▶ **TASK REQUIREMENTS**: Return exactly and only these lines: the first of the listing through the one containing "return CAMP + r * (Y / r.y)".

* START DATA EXTRACT *

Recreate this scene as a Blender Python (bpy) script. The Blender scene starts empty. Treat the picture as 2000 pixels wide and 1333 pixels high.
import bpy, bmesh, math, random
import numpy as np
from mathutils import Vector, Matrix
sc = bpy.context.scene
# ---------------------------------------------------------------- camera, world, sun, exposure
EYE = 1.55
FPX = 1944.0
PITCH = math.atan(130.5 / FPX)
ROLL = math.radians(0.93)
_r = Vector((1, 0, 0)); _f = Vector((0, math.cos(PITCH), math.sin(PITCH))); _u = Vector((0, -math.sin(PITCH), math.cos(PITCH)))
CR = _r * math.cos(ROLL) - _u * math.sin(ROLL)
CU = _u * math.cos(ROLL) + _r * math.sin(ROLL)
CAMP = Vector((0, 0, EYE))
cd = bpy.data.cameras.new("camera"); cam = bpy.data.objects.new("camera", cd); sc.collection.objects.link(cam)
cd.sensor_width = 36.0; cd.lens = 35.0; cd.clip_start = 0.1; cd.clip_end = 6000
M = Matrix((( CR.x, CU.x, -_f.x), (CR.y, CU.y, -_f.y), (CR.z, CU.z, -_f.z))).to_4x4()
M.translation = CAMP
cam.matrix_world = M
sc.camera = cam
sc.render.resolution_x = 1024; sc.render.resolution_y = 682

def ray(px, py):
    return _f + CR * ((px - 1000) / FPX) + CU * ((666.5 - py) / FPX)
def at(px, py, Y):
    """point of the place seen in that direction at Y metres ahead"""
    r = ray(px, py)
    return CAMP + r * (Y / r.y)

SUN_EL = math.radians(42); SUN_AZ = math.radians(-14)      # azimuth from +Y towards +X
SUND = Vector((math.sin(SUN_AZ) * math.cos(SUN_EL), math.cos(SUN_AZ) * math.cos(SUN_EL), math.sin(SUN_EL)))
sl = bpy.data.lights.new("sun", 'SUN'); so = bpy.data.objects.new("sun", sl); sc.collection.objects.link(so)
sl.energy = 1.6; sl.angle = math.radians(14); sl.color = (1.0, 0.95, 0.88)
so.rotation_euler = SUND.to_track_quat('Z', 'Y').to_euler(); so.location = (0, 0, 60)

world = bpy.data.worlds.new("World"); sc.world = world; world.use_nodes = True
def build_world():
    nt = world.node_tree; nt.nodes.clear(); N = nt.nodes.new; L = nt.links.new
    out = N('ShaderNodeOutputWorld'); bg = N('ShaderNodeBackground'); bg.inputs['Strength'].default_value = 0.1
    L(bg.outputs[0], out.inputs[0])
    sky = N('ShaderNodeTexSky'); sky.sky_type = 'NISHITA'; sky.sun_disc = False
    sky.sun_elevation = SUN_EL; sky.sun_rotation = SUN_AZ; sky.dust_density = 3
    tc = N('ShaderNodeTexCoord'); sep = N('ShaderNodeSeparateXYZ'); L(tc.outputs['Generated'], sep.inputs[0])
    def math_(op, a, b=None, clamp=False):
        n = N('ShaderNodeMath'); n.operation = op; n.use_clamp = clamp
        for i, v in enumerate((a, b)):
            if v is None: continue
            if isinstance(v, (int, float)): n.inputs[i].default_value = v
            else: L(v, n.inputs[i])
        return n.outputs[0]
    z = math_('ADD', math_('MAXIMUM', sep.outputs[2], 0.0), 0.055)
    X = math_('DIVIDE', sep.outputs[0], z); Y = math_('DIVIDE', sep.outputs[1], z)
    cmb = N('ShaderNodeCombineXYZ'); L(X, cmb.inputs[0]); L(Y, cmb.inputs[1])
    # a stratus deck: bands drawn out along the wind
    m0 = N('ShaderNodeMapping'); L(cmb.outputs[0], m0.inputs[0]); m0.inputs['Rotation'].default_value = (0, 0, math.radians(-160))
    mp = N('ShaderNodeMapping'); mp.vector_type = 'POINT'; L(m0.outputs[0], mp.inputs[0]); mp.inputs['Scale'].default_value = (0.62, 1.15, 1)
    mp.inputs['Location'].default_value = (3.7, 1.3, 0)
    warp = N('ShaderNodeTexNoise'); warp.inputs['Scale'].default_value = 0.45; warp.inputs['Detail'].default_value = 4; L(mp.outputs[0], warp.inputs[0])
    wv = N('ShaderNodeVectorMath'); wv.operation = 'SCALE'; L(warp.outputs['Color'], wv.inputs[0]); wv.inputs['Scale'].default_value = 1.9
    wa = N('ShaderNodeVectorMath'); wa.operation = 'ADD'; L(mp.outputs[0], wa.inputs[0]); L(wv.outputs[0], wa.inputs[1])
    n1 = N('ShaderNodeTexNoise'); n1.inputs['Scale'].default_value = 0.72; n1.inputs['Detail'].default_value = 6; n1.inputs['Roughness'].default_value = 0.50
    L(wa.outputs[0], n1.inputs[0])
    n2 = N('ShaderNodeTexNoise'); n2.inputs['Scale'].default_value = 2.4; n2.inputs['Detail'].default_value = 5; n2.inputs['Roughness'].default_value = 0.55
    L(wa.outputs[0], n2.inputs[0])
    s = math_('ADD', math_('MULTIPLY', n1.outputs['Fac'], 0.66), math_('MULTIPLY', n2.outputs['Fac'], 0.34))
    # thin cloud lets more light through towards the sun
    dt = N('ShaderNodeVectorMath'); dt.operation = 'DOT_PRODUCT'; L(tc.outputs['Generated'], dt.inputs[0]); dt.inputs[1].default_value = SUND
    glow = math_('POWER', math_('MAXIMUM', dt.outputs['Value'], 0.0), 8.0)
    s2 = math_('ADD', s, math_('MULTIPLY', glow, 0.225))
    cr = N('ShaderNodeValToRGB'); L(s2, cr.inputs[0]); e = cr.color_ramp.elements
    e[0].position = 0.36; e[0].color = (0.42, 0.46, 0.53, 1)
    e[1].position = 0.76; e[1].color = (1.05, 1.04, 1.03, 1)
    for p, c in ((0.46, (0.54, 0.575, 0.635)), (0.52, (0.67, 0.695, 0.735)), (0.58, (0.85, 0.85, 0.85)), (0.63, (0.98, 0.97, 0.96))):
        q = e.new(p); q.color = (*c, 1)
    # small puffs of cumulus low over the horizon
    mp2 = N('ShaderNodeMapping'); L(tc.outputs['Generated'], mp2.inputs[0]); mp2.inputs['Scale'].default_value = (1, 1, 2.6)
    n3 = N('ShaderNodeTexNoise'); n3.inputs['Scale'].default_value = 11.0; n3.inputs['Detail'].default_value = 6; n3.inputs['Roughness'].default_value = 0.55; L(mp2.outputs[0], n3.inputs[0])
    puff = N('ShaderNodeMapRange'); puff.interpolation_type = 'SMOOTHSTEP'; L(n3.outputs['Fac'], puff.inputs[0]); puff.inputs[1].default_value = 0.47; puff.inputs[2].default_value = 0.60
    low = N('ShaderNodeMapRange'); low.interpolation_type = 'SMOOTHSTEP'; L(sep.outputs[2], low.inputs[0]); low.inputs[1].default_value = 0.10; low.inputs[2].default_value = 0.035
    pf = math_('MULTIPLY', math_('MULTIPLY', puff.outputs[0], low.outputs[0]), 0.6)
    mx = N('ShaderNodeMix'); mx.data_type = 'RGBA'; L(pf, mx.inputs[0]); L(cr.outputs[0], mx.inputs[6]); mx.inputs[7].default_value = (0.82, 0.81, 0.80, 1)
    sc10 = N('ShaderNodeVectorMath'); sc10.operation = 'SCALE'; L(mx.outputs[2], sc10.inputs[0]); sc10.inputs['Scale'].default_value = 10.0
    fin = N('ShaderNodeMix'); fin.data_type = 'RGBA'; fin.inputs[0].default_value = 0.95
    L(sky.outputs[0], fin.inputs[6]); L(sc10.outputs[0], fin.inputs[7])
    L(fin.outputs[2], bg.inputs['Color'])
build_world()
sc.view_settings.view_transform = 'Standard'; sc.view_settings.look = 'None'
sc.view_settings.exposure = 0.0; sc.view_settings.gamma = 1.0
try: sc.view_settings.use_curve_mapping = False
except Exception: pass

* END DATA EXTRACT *

▶ **RESPONSE FOR THIS EXERCISE**:
Recreate this scene as a Blender Python (bpy) script. The Blender scene starts empty. Treat the picture as 2000 pixels wide and 1333 pixels high.
import bpy, bmesh, math, random
import numpy as np
from mathutils import Vector, Matrix
sc = bpy.context.scene
# ---------------------------------------------------------------- camera, world, sun, exposure
EYE = 1.55
FPX = 1944.0
PITCH = math.atan(130.5 / FPX)
ROLL = math.radians(0.93)
_r = Vector((1, 0, 0)); _f = Vector((0, math.cos(PITCH), math.sin(PITCH))); _u = Vector((0, -math.sin(PITCH), math.cos(PITCH)))
CR = _r * math.cos(ROLL) - _u * math.sin(ROLL)
CU = _u * math.cos(ROLL) + _r * math.sin(ROLL)
CAMP = Vector((0, 0, EYE))
cd = bpy.data.cameras.new("camera"); cam = bpy.data.objects.new("camera", cd); sc.collection.objects.link(cam)
cd.sensor_width = 36.0; cd.lens = 35.0; cd.clip_start = 0.1; cd.clip_end = 6000
M = Matrix((( CR.x, CU.x, -_f.x), (CR.y, CU.y, -_f.y), (CR.z, CU.z, -_f.z))).to_4x4()
M.translation = CAMP
cam.matrix_world = M
sc.camera = cam
sc.render.resolution_x = 1024; sc.render.resolution_y = 682

def ray(px, py):
    return _f + CR * ((px - 1000) / FPX) + CU * ((666.5 - py) / FPX)
def at(px, py, Y):
    """point of the place seen in that direction at Y metres ahead"""
    r = ray(px, py)
    return CAMP + r * (Y / r.y)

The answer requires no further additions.